Exactly as written, retype the listing below, omitting the pictures.

========================================

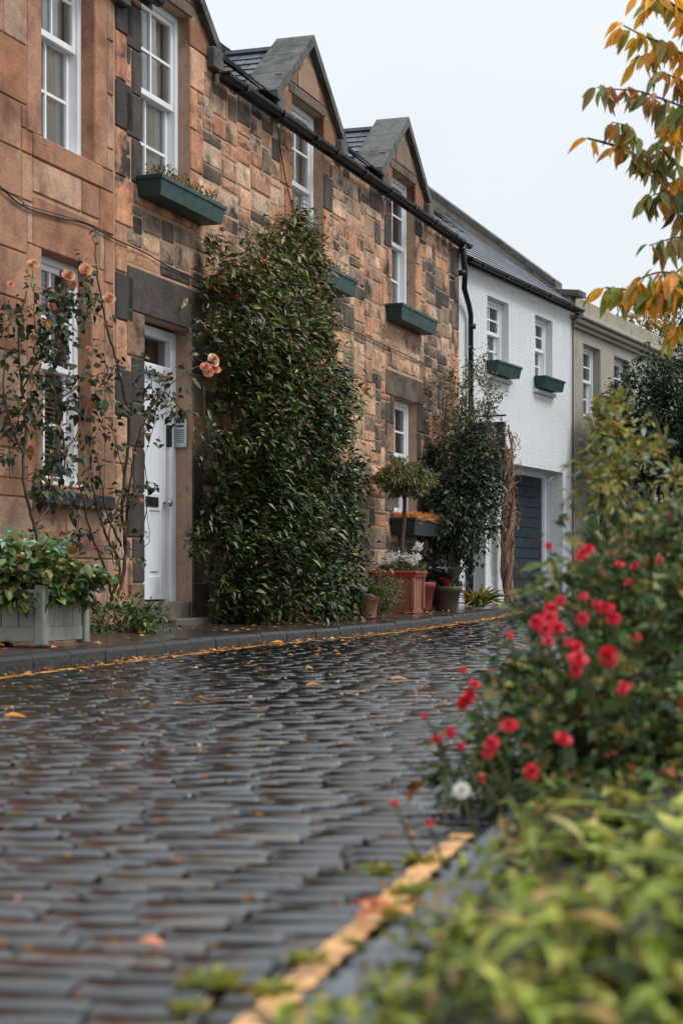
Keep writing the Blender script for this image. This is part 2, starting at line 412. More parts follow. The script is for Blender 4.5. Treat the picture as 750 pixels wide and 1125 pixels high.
def gutter(name, root, pts, r=.047):
    b = MB(); vs = []; fs = []; n = 7
    for p in pts:
        for q in range(n):
            a = math.pi * q / (n-1); vs.append((p[0], p[1] - math.cos(a)*r, p[2] - math.sin(a)*r))
    for i in range(len(pts)-1):
        for q in range(n-1): fs.append((i*n+q, i*n+q+1, (i+1)*n+q+1, (i+1)*n+q))
    b.add(vs, fs)
    b.add([(x, y*1.0, z) for x, y, z in vs[:n]], [tuple(range(n))]); b.add(vs[-n:], [tuple(range(n))])
    for i in (0, len(pts)-1):
        x, y, z = pts[i]; b.box(x-.02, x+.02, y-r-.004, y+r+.004, z-.006, z+.006)
    # fascia board behind it
    for i in range(len(pts)-1):
        (xa, ya, za), (xb, yb, zb) = pts[i], pts[i+1]
        b.add([(xa, ya+r+.01, za-.07), (xb, yb+r+.01, zb-.07), (xb, yb+r+.01, zb+.03), (xa, ya+r+.01, za+.03)], [(0,1,2,3)])
        k = xa + .4
        while k < xb: b.box(k-.012, k+.012, ya-r-.006, ya+r+.02, za-r-.006, za+.004); k += .9
    return b.build(name, M_black, root)

def gable(root, cx, hw, zb, za, ridge, half_open, ztop, depth=.28, back=2.0, tymp=(178, 150, 122)):
    """wall-head dormer: stone gable, copings, skewputts and its own little slated roof"""
    G = MB()
    G.prism([(cx-hw+.06, 4.85), (cx-half_open, 4.85), (cx-half_open, ztop), (cx+half_open, ztop), (cx+half_open, 4.85), (cx+hw-.06, 4.85), (cx+hw-.06, zb), (cx, za-.1), (cx-hw+.06, zb)], .002, depth)
    gb = G.build('dormer_gable', M_mortar, root)
    T = MB()                                             # facing stones of the gable
    T.cbox(cx-half_open-.06, cx+half_open+.06, -.014, .1, ztop+.003, ztop+.11, .01, lin(104, 88, 76))
    for sgn in (-1, 1):
        a, b_ = sorted((cx+sgn*half_open, cx+sgn*(hw-.09))); T.cbox(a, b_, -.013, .1, 4.852, ztop, .008, lin(140, 96, 68))
    def sl(x): return za - .14 - (za-.1-zb) * abs(x-cx) / hw
    z = ztop + .115
    # carved central panel
    pts = [(cx-.3, z), (cx+.3, z), (cx+.3, min(z+.12, sl(cx+.3)-.02)), (cx+.16, sl(cx+.16)-.06), (cx, sl(cx)-.12), (cx-.16, sl(cx-.16)-.06), (cx-.3, min(z+.12, sl(cx-.3)-.02))]
    T.prism(pts, -.016, .05, lin(*tymp))
    for sgn in (-1, 1):
        p = [(cx+sgn*.31, z), (cx+sgn*(hw-.22), z), (cx+sgn*.31, sl(cx+.33))]
        if sgn > 0: T.prism(p, -.01, .05, lin(132, 92, 66))
        else: T.prism(p[::-1], -.01, .05, lin(132, 92, 66))
    T.build('gable_stones', M_dress, gb)
    K = MB()
    for sgn in (-1, 1):
        x0, z0, x1, z1 = cx+sgn*(hw+.05), zb-.03, cx, za
        dx, dz = x1-x0, z1-z0; l = math.hypot(dx, dz); nx, nz = -dz/l*sgn*-1, abs(dx)/l
        th = .085; n = 3
        for i in range(n):
            a, b_ = i/n, (i+1)/n - .006
            A = (x0+dx*a, z0+dz*a); B = (x0+dx*b_, z0+dz*b_)
            if i == n-1: B = (x1, z1)
            poly = [A, B, (B[0]-nx*0, B[1]-th*1.25), (A[0], A[1]-th*1.25)]
            if sgn > 0: poly = poly[::-1]
            K.prism(poly, -.07, depth+.04)
        K.cbox(min(x0, x0-sgn*.2), max(x0, x0-sgn*.2), -.085, depth+.045, zb-.24, zb-.06, .012)
    K.build('coping', M_cope, gb)
    Rf = MB()
    for sgn in (-1, 1):
        hwr = hw; zr_, zl = ridge, ridge - (za - zb) * 1.0
        o = (cx+sgn*hwr, depth+.02, zl)
        v = Vector((-sgn*hwr, 0, zr_-zl)); Lr = v.length
        slates(Rf, o, (0, 1, 0), v, back, Lr, .13, .2)
    Rf.box(cx-.05, cx+.05, depth+.02, depth+back, ridge+.0, ridge+.035, lin(110, 116, 122))
    Rf.build('dormer_roof', M_slate, gb)
    return gb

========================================

Written answer »
Keep writing the Blender script for this image. This is part 2, starting at line 412. More parts follow. The script is for Blender 4.5. Treat the picture as 750 pixels wide and 1125 pixels high.
def gutter(name, root, pts, r=.047):
    b = MB(); vs = []; fs = []; n = 7
    for p in pts:
        for q in range(n):
            a = math.pi * q / (n-1); vs.append((p[0], p[1] - math.cos(a)*r, p[2] - math.sin(a)*r))
    for i in range(len(pts)-1):
        for q in range(n-1): fs.append((i*n+q, i*n+q+1, (i+1)*n+q+1, (i+1)*n+q))
    b.add(vs, fs)
    b.add([(x, y*1.0, z) for x, y, z in vs[:n]], [tuple(range(n))]); b.add(vs[-n:], [tuple(range(n))])
    for i in (0, len(pts)-1):
        x, y, z = pts[i]; b.box(x-.02, x+.02, y-r-.004, y+r+.004, z-.006, z+.006)
    # fascia board behind it
    for i in range(len(pts)-1):
        (xa, ya, za), (xb, yb, zb) = pts[i], pts[i+1]
        b.add([(xa, ya+r+.01, za-.07), (xb, yb+r+.01, zb-.07), (xb, yb+r+.01, zb+.03), (xa, ya+r+.01, za+.03)], [(0,1,2,3)])
        k = xa + .4
        while k < xb: b.box(k-.012, k+.012, ya-r-.006, ya+r+.02, za-r-.006, za+.004); k += .9
    return b.build(name, M_black, root)

def gable(root, cx, hw, zb, za, ridge, half_open, ztop, depth=.28, back=2.0, tymp=(178, 150, 122)):
    """wall-head dormer: stone gable, copings, skewputts and its own little slated roof"""
    G = MB()
    G.prism([(cx-hw+.06, 4.85), (cx-half_open, 4.85), (cx-half_open, ztop), (cx+half_open, ztop), (cx+half_open, 4.85), (cx+hw-.06, 4.85), (cx+hw-.06, zb), (cx, za-.1), (cx-hw+.06, zb)], .002, depth)
    gb = G.build('dormer_gable', M_mortar, root)
    T = MB()                                             # facing stones of the gable
    T.cbox(cx-half_open-.06, cx+half_open+.06, -.014, .1, ztop+.003, ztop+.11, .01, lin(104, 88, 76))
    for sgn in (-1, 1):
        a, b_ = sorted((cx+sgn*half_open, cx+sgn*(hw-.09))); T.cbox(a, b_, -.013, .1, 4.852, ztop, .008, lin(140, 96, 68))
    def sl(x): return za - .14 - (za-.1-zb) * abs(x-cx) / hw
    z = ztop + .115
    # carved central panel
    pts = [(cx-.3, z), (cx+.3, z), (cx+.3, min(z+.12, sl(cx+.3)-.02)), (cx+.16, sl(cx+.16)-.06), (cx, sl(cx)-.12), (cx-.16, sl(cx-.16)-.06), (cx-.3, min(z+.12, sl(cx-.3)-.02))]
    T.prism(pts, -.016, .05, lin(*tymp))
    for sgn in (-1, 1):
        p = [(cx+sgn*.31, z), (cx+sgn*(hw-.22), z), (cx+sgn*.31, sl(cx+.33))]
        if sgn > 0: T.prism(p, -.01, .05, lin(132, 92, 66))
        else: T.prism(p[::-1], -.01, .05, lin(132, 92, 66))
    T.build('gable_stones', M_dress, gb)
    K = MB()
    for sgn in (-1, 1):
        x0, z0, x1, z1 = cx+sgn*(hw+.05), zb-.03, cx, za
        dx, dz = x1-x0, z1-z0; l = math.hypot(dx, dz); nx, nz = -dz/l*sgn*-1, abs(dx)/l
        th = .085; n = 3
        for i in range(n):
            a, b_ = i/n, (i+1)/n - .006
            A = (x0+dx*a, z0+dz*a); B = (x0+dx*b_, z0+dz*b_)
            if i == n-1: B = (x1, z1)
            poly = [A, B, (B[0]-nx*0, B[1]-th*1.25), (A[0], A[1]-th*1.25)]
            if sgn > 0: poly = poly[::-1]
            K.prism(poly, -.07, depth+.04)
        K.cbox(min(x0, x0-sgn*.2), max(x0, x0-sgn*.2), -.085, depth+.045, zb-.24, zb-.06, .012)
    K.build('coping', M_cope, gb)
    Rf = MB()
    for sgn in (-1, 1):
        hwr = hw; zr_, zl = ridge, ridge - (za - zb) * 1.0
        o = (cx+sgn*hwr, depth+.02, zl)
        v = Vector((-sgn*hwr, 0, zr_-zl)); Lr = v.length
        slates(Rf, o, (0, 1, 0), v, back, Lr, .13, .2)
    Rf.box(cx-.05, cx+.05, depth+.02, depth+back, ridge+.0, ridge+.035, lin(110, 116, 122))
    Rf.build('dormer_roof', M_slate, gb)
    return gb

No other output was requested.